Equator, CREI plan 900-MWp Indonesia solar with 1.2-GWh battery

Oct 29, 2025 10:27 AM ET
  • Equator Renewables Asia and CRE International will develop 900-MWp solar and 1.2-GWh storage in Indonesia’s Riau Islands to export clean power to Singapore.

Equator Renewables Asia (ERA) has partnered with China’s CRE International (CREI) to develop a 900-MWp solar project paired with 1.2-GWh of battery storage in Indonesia’s Riau Islands, aiming to export clean electricity to Singapore. The concept taps abundant regional sunshine and sheltered sites for large-scale PV, with storage to shift energy into evening demand and provide fast grid support.

Cross-border delivery is the crux. The partners will need to progress Indonesian permits and land arrangements, complete environmental and social impact assessments, and coordinate with Singapore’s authorities on import approvals and subsea transmission. Co-located batteries are essential: they stabilise output for cable operations, reduce curtailment on bright days and enable frequency and voltage services at the point of export.

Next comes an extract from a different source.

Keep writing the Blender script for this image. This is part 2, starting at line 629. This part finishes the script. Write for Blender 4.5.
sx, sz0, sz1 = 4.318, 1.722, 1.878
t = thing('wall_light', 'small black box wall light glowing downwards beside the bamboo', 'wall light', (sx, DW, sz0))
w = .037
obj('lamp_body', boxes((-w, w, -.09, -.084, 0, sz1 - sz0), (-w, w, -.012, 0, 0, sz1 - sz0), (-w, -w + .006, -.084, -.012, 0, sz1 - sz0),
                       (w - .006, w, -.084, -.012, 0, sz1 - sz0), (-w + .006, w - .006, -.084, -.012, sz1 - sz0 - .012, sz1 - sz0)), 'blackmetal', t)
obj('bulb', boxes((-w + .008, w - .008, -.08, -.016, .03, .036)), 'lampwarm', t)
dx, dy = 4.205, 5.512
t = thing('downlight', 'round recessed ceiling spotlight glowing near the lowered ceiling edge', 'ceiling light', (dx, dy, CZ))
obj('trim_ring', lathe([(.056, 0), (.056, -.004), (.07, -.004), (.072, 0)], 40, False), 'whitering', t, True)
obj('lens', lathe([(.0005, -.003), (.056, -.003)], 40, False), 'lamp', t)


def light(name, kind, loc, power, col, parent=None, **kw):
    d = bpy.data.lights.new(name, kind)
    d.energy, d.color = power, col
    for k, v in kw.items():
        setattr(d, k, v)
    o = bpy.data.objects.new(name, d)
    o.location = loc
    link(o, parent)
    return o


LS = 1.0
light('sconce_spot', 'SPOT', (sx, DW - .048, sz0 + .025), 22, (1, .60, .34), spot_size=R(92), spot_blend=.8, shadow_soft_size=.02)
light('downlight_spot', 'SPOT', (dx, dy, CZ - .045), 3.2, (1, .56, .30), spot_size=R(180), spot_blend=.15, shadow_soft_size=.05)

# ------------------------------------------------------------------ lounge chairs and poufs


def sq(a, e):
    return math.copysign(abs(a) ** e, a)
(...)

The engineering playbook is modern and repeatable. Expect bifacial modules on single-axis trackers optimised for coastal irradiance, DC/AC ratios tuned for annual yield, and grid-forming inverters to support stable operation during contingencies. Containerised, multi-hour batteries with sectionalised fire safety and robust thermal management will operate under a supervisory control system that co-optimises energy arbitrage and ancillary services, while maintaining state of charge for evening peaks.

Commercially, the project seeks long-tenor offtake with Singaporean buyers to underpin financing—potentially mixing utility contracts and corporate PPAs. Portfolio-level procurement for transformers and switchgear will be critical given long lead times, as will standardised EPC methods to compress schedules across multiple array blocks.

Community integration and safeguards are foundational. The developers will need to address fisheries, navigation and biodiversity, design storm-water and erosion controls for tropical rainfall, and set decommissioning and recycling plans for modules and batteries.

If approvals and procurement align, ERA and CREI’s project could become a flagship for regional power trade—turning equatorial sunshine and grid-scale storage into dependable electrons for a demand-constrained city-state.